Coda File System

Coda + qmail (i.e. maildir)

From: Jan Harkes <>
Date: Thu, 19 Jul 2001 09:19:37 -0400
On Thu, Jul 19, 2001 at 01:43:58AM +0200, Cain Ransbottyn wrote:
> What about qmail ? Will coda or reiserfs have problems with qmail ? What
> should we do about it to get this fixed ?

Like Andrea said, qmail uses maildir which tries to be NFS safe during
mail delivery.
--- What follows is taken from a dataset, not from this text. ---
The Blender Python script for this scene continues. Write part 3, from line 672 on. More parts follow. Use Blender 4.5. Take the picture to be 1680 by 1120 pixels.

Renames tend to remove the target file if it already
existed, so on the odd chance that maildir picked the same name for two
different email messages they use link()/unlink() to move files between

However, Coda doesn't allow cross directory links, which we fail with
EXDEV. The maildir (qmail) patch changes the safe_rename to

    safe_rename(old, new)
	err = link(old, new);
+   	if (err == -1 && errno == EXDEV) {
+		err = rename(old, new);
+		return err;
+   	}
	if (err == -1)
	    return err;
	err = unlink(old);
	return err;

As non-Coda filesystems will never report EXDEV as an error result when
linking within the same FS this does not break the existing guarantees.
With Coda there is a chance that names collide and therefore one is
lost, but the way these names are constructed makes it very small

>From the maildir specification (

    Okay, so you're writing messages. A unique name has three pieces,
    separated by dots. On the left is the result of time(). On the right
    is the result of gethostname(). In the middle is something that
    doesn't repeat within one second on a single host. I fork a new
    process for each delivery, so I just use the process ID. If you're
    delivering several messages from one process, use, where starttime is the time that your
    process started, and count is the number of messages you've
    delivered. If your system provides a sequence number syscall, use
    that instead of the pid, preceded by #.

So only when the system uses a different process to deliver each mail,
and there are so many emails that the PID numbers wrap within a second,
there is a chance that these names collide. I don't believe Coda is fast
enough to handle over 32768 (assuming pid's wrap at 2^15) * 3 (create,
store, rename) ~= 100000 RPC calls (and associated server transactions)
per second.

Now, there are some problems. One serious problem is that the current
format of directories in RVM limits the maximum directory size to about
256KB. Because the maildir names are relatively long, and there is some
additional data stored in the directory for each entry the directory
size will max out somewhere between 2000 and 4000 messages per mailbox.
I often get more than that from linux-kernel in a month!

The 'quick and dirty' patch is to redefine the DIR_PAGESIZE from 2048 to
8192 bytes which makes the max directory size approximately 1MB, and
allows up to 16000 entries per directory (unless all names are longer
than 16 characters, in which case the max is 8000).

!!! This is not advised at all !!!

Noone ever tried it. It breaks both the in-memory and on-the-wire
formats of a directory so much that all clients and server _have_ to run
the patched version. Also backups can only be dumped/restored with
patched tools etc. And existing servers cannot be upgraded, they have to
be reinitialized.

Another solution is to redefine DIR_MAXPAGES from 128 to 512, this will
be on-the-wire compatible with existing clients/servers as long as all
directories are smaller than 256KB. However when a larger directory is
passed to an unpatched client or server it is likely to keel over and
die, or at least do unexpected things like not showing new files.
Because the in-memory format is different an existing server cannot
simply be upgraded by running a patched version, the server will have to
be reinitialized.

Both solutions will push the limit a bit further, but don't reliably
solve the problem, what if I now want 100000 files per directory, reinit
the whole server group again??? Also the forced server reinitialization
is a PITA. I'm still looking for the real solution that will allow
directories to scale to similar sizes as files (about 2^31 bytes).
Directories will have be be stored in container files instead of RVM,
the current 'copy to VM, modify, copy back to RVM' way of manipulating
directories should change to 'log changes in VM, store log in RVM,
reliably apply to container file' etc.

Problem #2, server performance. Coda servers have significant overhead
to reliably commit changes, or actually the kernel seems to have
problems with it's fsync implementation because that's were we're
blocking a lot of the time. I believe that at some point it was measured
that we couldn't do more than about 100 directory modifying operations
per second (create/rename/delete). So handling an incoming email stream
of 50 mails per second is already pushing it. Similarily, when a client
has read new messages, moving them to 'cur' is very slow. It is less
noticable when the imap client is committing the change whenever the
user has read a message (i.e. pine), and more noticable when it batches
these types of updates until it actually changes folders (i.e. mutt).

Don't really know how to optimize this. A lot of this overhead could be
a result of the way directories are currently manipulated (allocate VM/
copy to VM/ modify/ copy back to RVM). But I could be wrong as I haven't
actually profiled any clients or servers.